A sustained, stable experiment is the latest demonstration that nuclear fusion
is moving from being a physics problem to an engineering one.
A nuclear fusion reaction has lasted for 30 seconds at temperatures in
excess of 100 million°C. While the duration and temperature alone aren’t
records, the simultaneous achievement of heat and stability brings us a step
closer to a viable fusion reactor – as long as the technique used can be
scaled up.
Most scientists agree that viable fusion power is still decades away, but
the incremental advances in understanding and results keep coming. An
experiment conducted in 2021 created a reaction energetic enough to be
self-sustaining, conceptual designs for a commercial reactor are being drawn
up, while work continues on the large ITER experimental fusion reactor in
France.
Now Yong-Su Na at Seoul National University in South Korea and his
colleagues have succeeded in running a reaction at the extremely high
temperatures that will be required for a viable reactor, and keeping the
hot, ionised state of matter that is created within the device stable for 30
seconds.
Controlling this so-called plasma is vital. If it touches the walls of the
reactor, it rapidly cools, stifling the reaction and causing significant
damage to the chamber that holds it. Researchers normally use various shapes
of magnetic fields to contain the plasma – some use an edge transport
barrier (ETB), which sculpts plasma with a sharp cut-off in pressure near to
the reactor wall, a state that stops heat and plasma escaping. Others use an
internal transport barrier (ITB) that creates higher pressure nearer the
centre of the plasma. But both can create instability.
Na’s team used a modified ITB technique at the Korea Superconducting Tokamak
Advanced Research (KSTAR) device, achieving a much lower plasma density.
Their approach seems to boost temperatures at the core of the plasma and
lower them at the edge, which will probably extend the lifespan of reactor
components.
Dominic Power at Imperial College London says that to increase the energy
produced by a reactor, you can make plasma really hot, make it really dense
or increase confinement time.
“This team is finding that the density confinement is actually a bit lower
than traditional operating modes, which is not necessarily a bad thing,
because it’s compensated for by higher temperatures in the core,” he says.
“It’s definitely exciting, but there’s a big uncertainty about how well our
understanding of the physics scales to larger devices.

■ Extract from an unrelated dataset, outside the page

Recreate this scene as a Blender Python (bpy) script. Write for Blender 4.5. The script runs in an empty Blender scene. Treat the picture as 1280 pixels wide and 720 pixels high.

So something like
ITER is going to be much bigger than KSTAR”.
Na says that low density was key, and that “fast” or more energetic ions at
the core of the plasma – so-called fast-ion-regulated enhancement (FIRE) –
are integral to stability. But the team doesn’t yet fully understand the
mechanisms involved.
The reaction was stopped after 30 seconds only because of limitations with
hardware, and longer periods should be possible in future. KSTAR has now
shut down for upgrades, with carbon components on the wall of the reactor
being replaced with tungsten, which Na says will improve the reproducibility
of experiments.
Lee Margetts at the University of Manchester, UK, says that the physics of
fusion reactors is becoming well understood, but that there are technical
hurdles to overcome before a working power plant can be built. Part of that
will be developing methods to withdraw heat from the reactor and use it to
generate electrical current.
“It’s not physics, it’s engineering,” he says. “If you just think about this
from the point of view of a gas-fired or a coal-fired power station, if you
didn’t have anything to take the heat away, then the people operating it
would say ‘we have to switch it off because it gets too hot and it will melt
the power station’, and that’s exactly the situation here.”
Brian Appelbe at Imperial College London agrees that the scientific
challenges left in fusion research should be achievable, and that FIRE is a
step forwards, but that commercialisation will be difficult.
“The magnetic confinement fusion approach has got a pretty long history of
evolving to solve the next problem that it comes up against,” he says. “But
the thing that makes me kind of nervous, or uncertain, is the engineering
challenges of actually building an economical power plant based on this.”
Reference:
Han, H., Park, S.J., Sung, C. et al. A sustained high-temperature fusion
plasma regime facilitated by fast ions. Nature 609, 269–275 (2022).